_Material provided_.
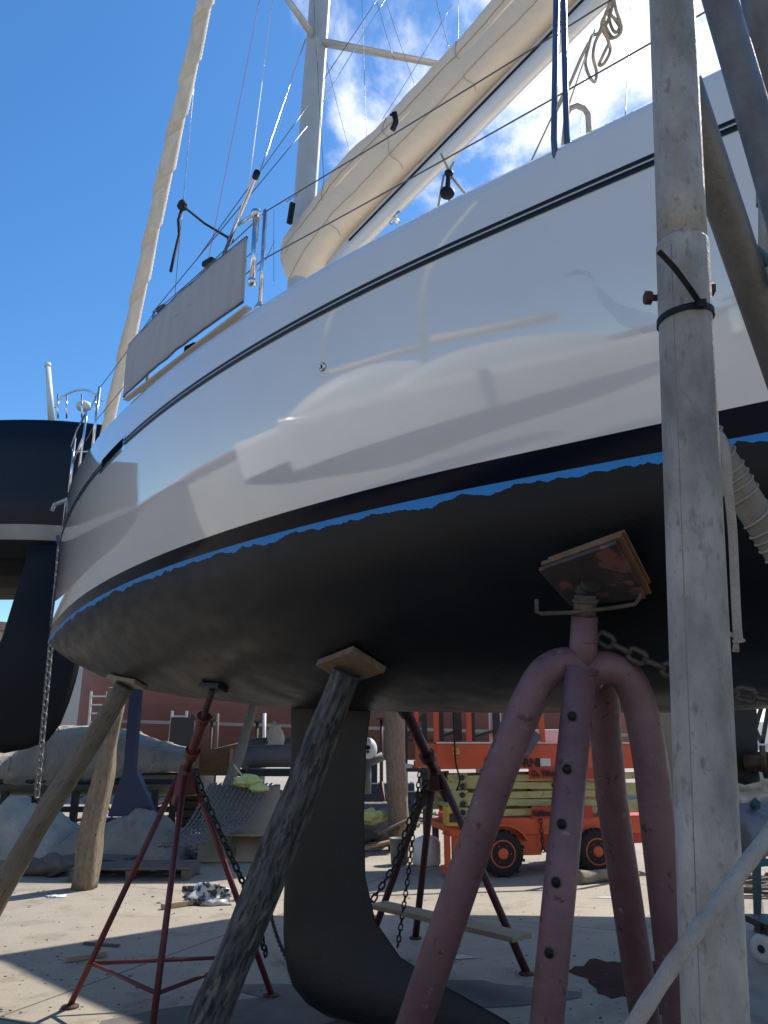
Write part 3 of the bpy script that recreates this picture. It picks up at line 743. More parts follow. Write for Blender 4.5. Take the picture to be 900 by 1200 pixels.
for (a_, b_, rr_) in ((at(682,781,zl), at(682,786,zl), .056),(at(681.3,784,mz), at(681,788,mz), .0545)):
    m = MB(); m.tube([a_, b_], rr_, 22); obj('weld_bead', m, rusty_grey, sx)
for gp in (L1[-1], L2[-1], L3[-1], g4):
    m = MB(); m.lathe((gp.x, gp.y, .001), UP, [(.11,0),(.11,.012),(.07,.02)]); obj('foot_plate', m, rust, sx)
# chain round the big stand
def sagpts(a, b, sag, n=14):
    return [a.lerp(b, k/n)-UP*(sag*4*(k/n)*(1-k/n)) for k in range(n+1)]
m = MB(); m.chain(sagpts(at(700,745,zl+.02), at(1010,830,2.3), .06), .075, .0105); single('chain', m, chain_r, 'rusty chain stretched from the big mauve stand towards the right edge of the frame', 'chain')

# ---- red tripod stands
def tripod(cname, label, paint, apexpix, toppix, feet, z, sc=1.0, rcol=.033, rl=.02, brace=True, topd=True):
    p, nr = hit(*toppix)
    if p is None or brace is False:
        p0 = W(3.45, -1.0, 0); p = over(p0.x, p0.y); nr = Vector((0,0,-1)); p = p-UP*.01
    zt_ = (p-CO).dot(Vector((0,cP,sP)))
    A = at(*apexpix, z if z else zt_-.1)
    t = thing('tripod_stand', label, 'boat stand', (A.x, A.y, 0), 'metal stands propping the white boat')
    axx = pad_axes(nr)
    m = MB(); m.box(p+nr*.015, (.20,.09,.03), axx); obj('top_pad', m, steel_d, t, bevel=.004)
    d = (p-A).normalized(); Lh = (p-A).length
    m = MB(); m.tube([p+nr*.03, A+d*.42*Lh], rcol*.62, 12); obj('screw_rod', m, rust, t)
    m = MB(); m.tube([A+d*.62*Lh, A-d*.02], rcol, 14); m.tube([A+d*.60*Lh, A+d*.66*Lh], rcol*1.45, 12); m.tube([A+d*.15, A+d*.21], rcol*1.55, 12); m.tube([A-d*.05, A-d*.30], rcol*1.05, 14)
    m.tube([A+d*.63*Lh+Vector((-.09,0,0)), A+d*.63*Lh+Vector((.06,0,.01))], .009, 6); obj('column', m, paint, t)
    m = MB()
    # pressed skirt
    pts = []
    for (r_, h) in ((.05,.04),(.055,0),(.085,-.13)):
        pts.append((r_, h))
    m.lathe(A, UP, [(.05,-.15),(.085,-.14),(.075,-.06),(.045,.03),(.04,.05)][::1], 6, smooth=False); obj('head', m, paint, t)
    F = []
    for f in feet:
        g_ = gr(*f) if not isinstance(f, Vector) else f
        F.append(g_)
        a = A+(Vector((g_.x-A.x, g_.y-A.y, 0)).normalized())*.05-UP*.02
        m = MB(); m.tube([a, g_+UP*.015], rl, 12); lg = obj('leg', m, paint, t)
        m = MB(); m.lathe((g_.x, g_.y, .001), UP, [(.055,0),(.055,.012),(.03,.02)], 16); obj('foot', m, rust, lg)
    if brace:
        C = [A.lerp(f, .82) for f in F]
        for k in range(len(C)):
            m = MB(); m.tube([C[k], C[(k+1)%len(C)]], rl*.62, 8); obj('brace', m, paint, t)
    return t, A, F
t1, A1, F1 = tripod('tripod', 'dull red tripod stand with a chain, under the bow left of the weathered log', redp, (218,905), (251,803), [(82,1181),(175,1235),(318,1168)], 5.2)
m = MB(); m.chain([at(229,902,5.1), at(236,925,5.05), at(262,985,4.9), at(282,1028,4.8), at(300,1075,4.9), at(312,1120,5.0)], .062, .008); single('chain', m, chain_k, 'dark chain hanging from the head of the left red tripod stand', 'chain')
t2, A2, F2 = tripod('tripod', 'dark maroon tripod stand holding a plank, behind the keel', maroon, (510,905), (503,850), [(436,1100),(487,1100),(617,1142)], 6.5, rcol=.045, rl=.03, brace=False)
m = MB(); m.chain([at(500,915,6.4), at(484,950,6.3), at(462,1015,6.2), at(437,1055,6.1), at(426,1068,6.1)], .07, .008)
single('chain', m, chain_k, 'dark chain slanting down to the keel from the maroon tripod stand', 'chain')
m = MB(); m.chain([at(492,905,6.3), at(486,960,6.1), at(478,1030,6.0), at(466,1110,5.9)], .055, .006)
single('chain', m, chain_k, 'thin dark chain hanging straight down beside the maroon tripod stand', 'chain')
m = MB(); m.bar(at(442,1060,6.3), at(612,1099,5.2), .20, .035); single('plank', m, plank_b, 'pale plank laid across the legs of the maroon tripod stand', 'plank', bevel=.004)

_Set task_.
Pictures in the data above should not be copied; transcribe everything else exactly.

_Response to this task_.
Write part 3 of the bpy script that recreates this picture. It picks up at line 743. More parts follow. Write for Blender 4.5. Take the picture to be 900 by 1200 pixels.
for (a_, b_, rr_) in ((at(682,781,zl), at(682,786,zl), .056),(at(681.3,784,mz), at(681,788,mz), .0545)):
    m = MB(); m.tube([a_, b_], rr_, 22); obj('weld_bead', m, rusty_grey, sx)
for gp in (L1[-1], L2[-1], L3[-1], g4):
    m = MB(); m.lathe((gp.x, gp.y, .001), UP, [(.11,0),(.11,.012),(.07,.02)]); obj('foot_plate', m, rust, sx)
# chain round the big stand
def sagpts(a, b, sag, n=14):
    return [a.lerp(b, k/n)-UP*(sag*4*(k/n)*(1-k/n)) for k in range(n+1)]
m = MB(); m.chain(sagpts(at(700,745,zl+.02), at(1010,830,2.3), .06), .075, .0105); single('chain', m, chain_r, 'rusty chain stretched from the big mauve stand towards the right edge of the frame', 'chain')

# ---- red tripod stands
def tripod(cname, label, paint, apexpix, toppix, feet, z, sc=1.0, rcol=.033, rl=.02, brace=True, topd=True):
    p, nr = hit(*toppix)
    if p is None or brace is False:
        p0 = W(3.45, -1.0, 0); p = over(p0.x, p0.y); nr = Vector((0,0,-1)); p = p-UP*.01
    zt_ = (p-CO).dot(Vector((0,cP,sP)))
    A = at(*apexpix, z if z else zt_-.1)
    t = thing('tripod_stand', label, 'boat stand', (A.x, A.y, 0), 'metal stands propping the white boat')
    axx = pad_axes(nr)
    m = MB(); m.box(p+nr*.015, (.20,.09,.03), axx); obj('top_pad', m, steel_d, t, bevel=.004)
    d = (p-A).normalized(); Lh = (p-A).length
    m = MB(); m.tube([p+nr*.03, A+d*.42*Lh], rcol*.62, 12); obj('screw_rod', m, rust, t)
    m = MB(); m.tube([A+d*.62*Lh, A-d*.02], rcol, 14); m.tube([A+d*.60*Lh, A+d*.66*Lh], rcol*1.45, 12); m.tube([A+d*.15, A+d*.21], rcol*1.55, 12); m.tube([A-d*.05, A-d*.30], rcol*1.05, 14)
    m.tube([A+d*.63*Lh+Vector((-.09,0,0)), A+d*.63*Lh+Vector((.06,0,.01))], .009, 6); obj('column', m, paint, t)
    m = MB()
    # pressed skirt
    pts = []
    for (r_, h) in ((.05,.04),(.055,0),(.085,-.13)):
        pts.append((r_, h))
    m.lathe(A, UP, [(.05,-.15),(.085,-.14),(.075,-.06),(.045,.03),(.04,.05)][::1], 6, smooth=False); obj('head', m, paint, t)
    F = []
    for f in feet:
        g_ = gr(*f) if not isinstance(f, Vector) else f
        F.append(g_)
        a = A+(Vector((g_.x-A.x, g_.y-A.y, 0)).normalized())*.05-UP*.02
        m = MB(); m.tube([a, g_+UP*.015], rl, 12); lg = obj('leg', m, paint, t)
        m = MB(); m.lathe((g_.x, g_.y, .001), UP, [(.055,0),(.055,.012),(.03,.02)], 16); obj('foot', m, rust, lg)
    if brace:
        C = [A.lerp(f, .82) for f in F]
        for k in range(len(C)):
            m = MB(); m.tube([C[k], C[(k+1)%len(C)]], rl*.62, 8); obj('brace', m, paint, t)
    return t, A, F
t1, A1, F1 = tripod('tripod', 'dull red tripod stand with a chain, under the bow left of the weathered log', redp, (218,905), (251,803), [(82,1181),(175,1235),(318,1168)], 5.2)
m = MB(); m.chain([at(229,902,5.1), at(236,925,5.05), at(262,985,4.9), at(282,1028,4.8), at(300,1075,4.9), at(312,1120,5.0)], .062, .008); single('chain', m, chain_k, 'dark chain hanging from the head of the left red tripod stand', 'chain')
t2, A2, F2 = tripod('tripod', 'dark maroon tripod stand holding a plank, behind the keel', maroon, (510,905), (503,850), [(436,1100),(487,1100),(617,1142)], 6.5, rcol=.045, rl=.03, brace=False)
m = MB(); m.chain([at(500,915,6.4), at(484,950,6.3), at(462,1015,6.2), at(437,1055,6.1), at(426,1068,6.1)], .07, .008)
single('chain', m, chain_k, 'dark chain slanting down to the keel from the maroon tripod stand', 'chain')
m = MB(); m.chain([at(492,905,6.3), at(486,960,6.1), at(478,1030,6.0), at(466,1110,5.9)], .055, .006)
single('chain', m, chain_k, 'thin dark chain hanging straight down beside the maroon tripod stand', 'chain')
m = MB(); m.bar(at(442,1060,6.3), at(612,1099,5.2), .20, .035); single('plank', m, plank_b, 'pale plank laid across the legs of the maroon tripod stand', 'plank', bevel=.004)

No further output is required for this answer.